Today

The former site of the Imperial Cotton Co. is a prime example of adaptive reuse. In the heart of lower Hamilton, The Cotton Factory has been transformed into a creative industries complex, with space for workshops and small manufacturing, office space for creative professionals, and studios for artists.  Though the complex is now fully leased, the community and uses of the complex are always growing and evolving.

Over 100 tenants currently call the The Cotton Factory home for their artistic or creative practice. Among them are photographers, designers, curators, painters, potters, textile artists and woodworkers.

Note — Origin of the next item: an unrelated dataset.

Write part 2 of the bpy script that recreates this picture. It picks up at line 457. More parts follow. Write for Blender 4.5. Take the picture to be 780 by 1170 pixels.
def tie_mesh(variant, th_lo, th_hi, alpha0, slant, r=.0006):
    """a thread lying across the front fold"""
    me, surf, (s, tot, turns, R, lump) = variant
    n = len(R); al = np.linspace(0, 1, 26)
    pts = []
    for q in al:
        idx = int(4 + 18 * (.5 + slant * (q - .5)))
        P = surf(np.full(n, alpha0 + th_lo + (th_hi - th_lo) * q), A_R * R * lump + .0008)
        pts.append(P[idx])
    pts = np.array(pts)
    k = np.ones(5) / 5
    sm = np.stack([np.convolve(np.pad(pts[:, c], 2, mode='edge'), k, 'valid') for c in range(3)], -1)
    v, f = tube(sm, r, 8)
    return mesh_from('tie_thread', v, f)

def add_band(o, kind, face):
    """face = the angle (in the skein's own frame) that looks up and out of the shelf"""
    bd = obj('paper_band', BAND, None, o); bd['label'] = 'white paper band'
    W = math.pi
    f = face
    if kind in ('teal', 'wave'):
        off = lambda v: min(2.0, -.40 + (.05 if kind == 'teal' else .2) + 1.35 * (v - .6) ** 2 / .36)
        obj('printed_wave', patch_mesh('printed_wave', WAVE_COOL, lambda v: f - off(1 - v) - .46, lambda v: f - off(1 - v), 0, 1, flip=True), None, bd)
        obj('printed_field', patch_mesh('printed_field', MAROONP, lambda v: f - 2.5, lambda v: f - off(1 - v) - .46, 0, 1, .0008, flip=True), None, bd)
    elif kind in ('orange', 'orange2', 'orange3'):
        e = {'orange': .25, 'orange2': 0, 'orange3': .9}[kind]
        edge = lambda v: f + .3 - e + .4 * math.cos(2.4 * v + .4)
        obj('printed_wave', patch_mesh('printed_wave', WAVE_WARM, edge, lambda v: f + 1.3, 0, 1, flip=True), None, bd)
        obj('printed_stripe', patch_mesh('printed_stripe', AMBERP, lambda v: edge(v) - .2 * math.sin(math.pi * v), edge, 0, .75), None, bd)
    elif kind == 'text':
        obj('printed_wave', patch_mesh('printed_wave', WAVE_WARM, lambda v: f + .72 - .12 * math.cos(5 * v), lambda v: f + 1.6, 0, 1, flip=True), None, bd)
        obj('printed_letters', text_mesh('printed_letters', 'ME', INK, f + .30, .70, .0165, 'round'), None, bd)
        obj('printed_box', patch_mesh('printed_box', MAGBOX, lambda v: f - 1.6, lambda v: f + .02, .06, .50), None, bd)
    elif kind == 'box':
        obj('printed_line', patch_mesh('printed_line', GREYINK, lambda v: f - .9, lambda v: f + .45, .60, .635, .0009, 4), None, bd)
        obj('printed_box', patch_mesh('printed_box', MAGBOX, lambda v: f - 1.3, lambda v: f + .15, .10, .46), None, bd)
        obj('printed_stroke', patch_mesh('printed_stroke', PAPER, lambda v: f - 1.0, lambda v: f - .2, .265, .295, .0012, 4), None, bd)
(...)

Areas of the building have also been used for a wide variety of television and movie productions.

Architecture

The complex of buildings that remain at The Cotton Factory form one of the most complete historic textile mill complexes remaining in the country. Built with brick and wood in the “slow burn” method, the three-storey Mill building, with its prominent tower, housed most of the original machinery. The architectural style of its tower suggests a gothic influence and was designed to compete with other architects of the day. Adjacent structures were used for sorting, painting, finishing, shipping waterproofing, and warehousing. The tall smoke stack was required for the original 3 coal-burning boilers.

History

During the late 19th to early 20th century, Hamilton’s textile production was one of the city’s largest industries, second only to the steel mills. The “5 Johns” of Hamilton (Gibson, Moodie, Sutherland, Dickenson and Patterson) were the ones responsible for this “Industrial Age” here. They opened the Cataract Power Company in 1896 which brought cheap electricity to the city, and they were Hamilton’s major land-owners in the region, both of which brought manufactures and entrepreneurs from all over North America.

A bookkeeper from a Yarmouth, Nova Scotia cotton duck mill came to Hamilton in 1887 to open up a rival company here. He approached John Patterson of the “5 Johns” to fund his cotton mill venture. Patterson already owned the land, and it was decided that his brother Edmond Patterson would be the architect. The Imperial Cotton Company was born in 1900 and a man named James M. Young, became the first President (and is a now distant relative of Robert Young, the current owner of the Hamilton Tiger Cats).

By 1906 orders were taken from all over the world using telegraphic code, and Imperial Cotton created its own code-book to simplify orders. Classes of duck manufactured were: once and sail; harvester and hydraulic; hose, bootleg and tennis; and filter and press.

The Imperial Cotton Company treated their employees to a quarterly magazine, “The Fabricator”, from 1921 to 1925. The magazine brought news of such things as a group insurance plan, a new 165-seat cafeteria with hot meals and electric refrigeration, and the purchase of a new lunch-room piano by the Entertainment Committee, among other things. The newsletter also listed community news such as the marriages, births, deaths, and vacations of mill employees.

In 1924 Imperial Cotton merged with Cosmos Cotton Mills (formerly Yarmouth Duck and Cotton). The new company, Cosmos-Imperial Mills Limited, owned and operated the complex until 1972, when most of its machinery and workers were sent back to Nova Scotia. A textile museum in Yarmouth houses many of the “Big Looms” that may have been used at The Cotton Factory.